印刷物において、デザインした色や図形が意図した通りに再現されているかは、仕上がりの美しさを決める非常に重要な要素です。特に、「背景色の上に置いたはずの白い文字が消えてしまった」「違う色と混ざってしまった」といったトラブルが発生することがあります。
これは「オーバープリント」設定が意図せず適用されている場合に起こる代表的なトラブルです。
弊社のオンデマンド印刷では、トラブル回避のため入稿データに設定されているオーバープリントを原則として自動的に解除(すべて「ヌキ合わせ」に設定)して印刷を行っています。
安全にデータを作成するために、オーバープリントの基本的な知識と、弊社での取り扱いについて解説します。

オーバープリントとは、ある色(オブジェクト)を、その下にある背景色に「重ねて(ノセて)」印刷する設定のことです。 通常、印刷データは、上にあるオブジェクトの形で下の背景色を白く「くり抜いて(ヌキ合わせ)」から印刷されます。

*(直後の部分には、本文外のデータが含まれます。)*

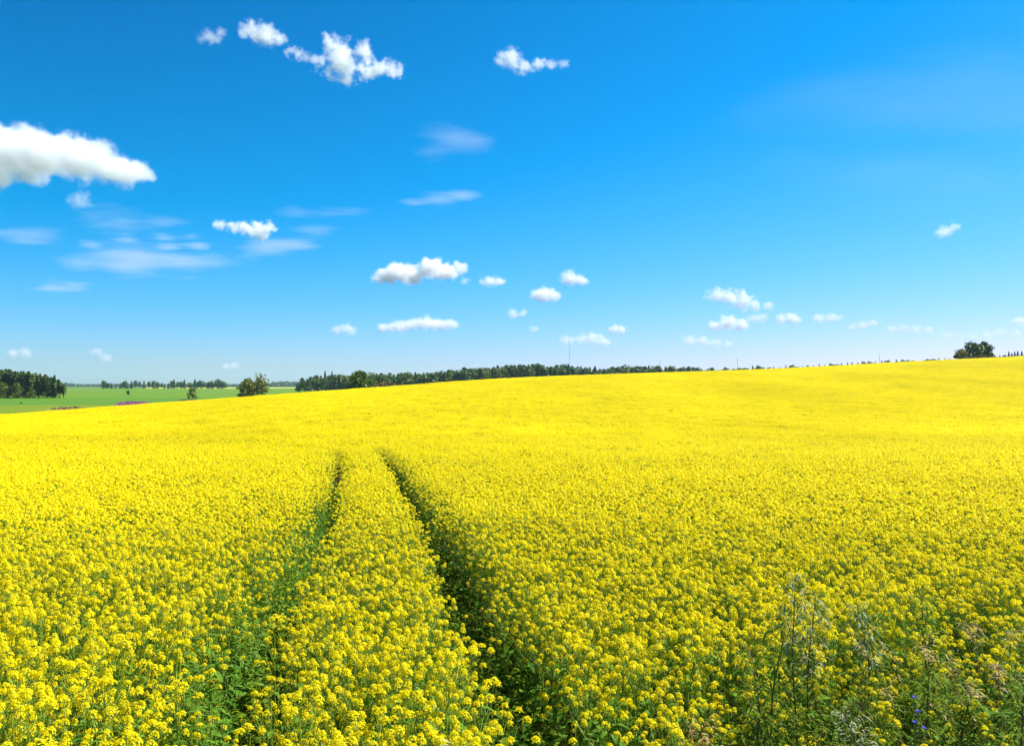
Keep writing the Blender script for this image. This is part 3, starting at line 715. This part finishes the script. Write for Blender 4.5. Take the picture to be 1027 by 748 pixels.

これにより、上に乗る色が下の色の影響を受けず、意図した色で再現されます。 オーバープリントが設定されていると、この「くり抜き」が行われず、下の色の上にそのまま上の色が重なります。

オフセット印刷では、目見ズレ(版ズレ)を防ぐためにK100%(黒)の文字に意図的にオーバープリント(ノセ)を設定することがあります。 しかし、オンデマンド印刷において、特にK100%以外の色にオーバープリントが設定されていると、予期せぬ色の変化を引き起こします。
例:黄色の背景に、オーバープリント設定されたシアンの文字を乗せた場合

例:背景色の上に、オーバープリント設定された白(C0 M0 Y0 K0)の文字を乗せた場合

弊社では、上記のような「意図しない色の変化」や「オブジェクトの消失」といった印刷トラブルを未然に防ぐため、オンデマンド印刷の処理工程において、入稿データに設定されているオーバープリントを原則として自動的に解除して印刷を行っています。
これにより、K100%の文字であっても、背景色をくり抜いて印刷されます。オンデマンド印刷機はオフセット印刷機に比べて色ズレが起こりにくい特性がありますが、データによってはごくわずかなズレにより、文字のフチに白い隙間(ヌキ残り)が見える可能性がゼロではないことをご了承ください。
「オーバープリントを意図的に設定した覚えはない」という場合でも、以下のような操作により、意図せず設定がONになってしまうケースが多く報告されています。
別のファイルや、他のオペレーターが作成したデータからオブジェクトをコピーしてきた際に、元のオーバープリント設定が引き継がれてしまう。
[属性]パネルなどを操作している際に、意図せずチェックを入れてしまう。
Adobe IllustratorなどのDTPソフトでは、デフォルト(初期設定)でオーバープリントはOFFになっており、意図的に設定しない限りONにはなりません。しかし、上記のような経緯で設定が残っているとトラブルの原因となるため、入稿前に確認することを推奨します。
データ入稿前に、意図しない設定が残っていないかを確認する方法です。

前述の通り、意図しない色の混合トラブルを防ぐため、すべてのお客様のデータに対し一律で解除処理を行っております。そのため、K100%の文字も背景をくり抜いて印刷されます。
もしオーバープリント設定のまま印刷されると、その白いオブジェクトは消えてしまいますが、弊社の処理でオーバープリントが解除されます。そのため、背景が白くくり抜かれ、意図した通り「白いオブジェクト」として印刷されます。
弊社にて自動解除処理を行いますが、お客様がデータ作成時に意図した通りの色で仕上がるか(万が一、ノセを意図していた場合、ヌキ合わせになると見え方が変わるため)を確認するためにも、入稿前に[オーバープリントプレビュー]などで確認し、不要な設定は解除しておくことを推奨します。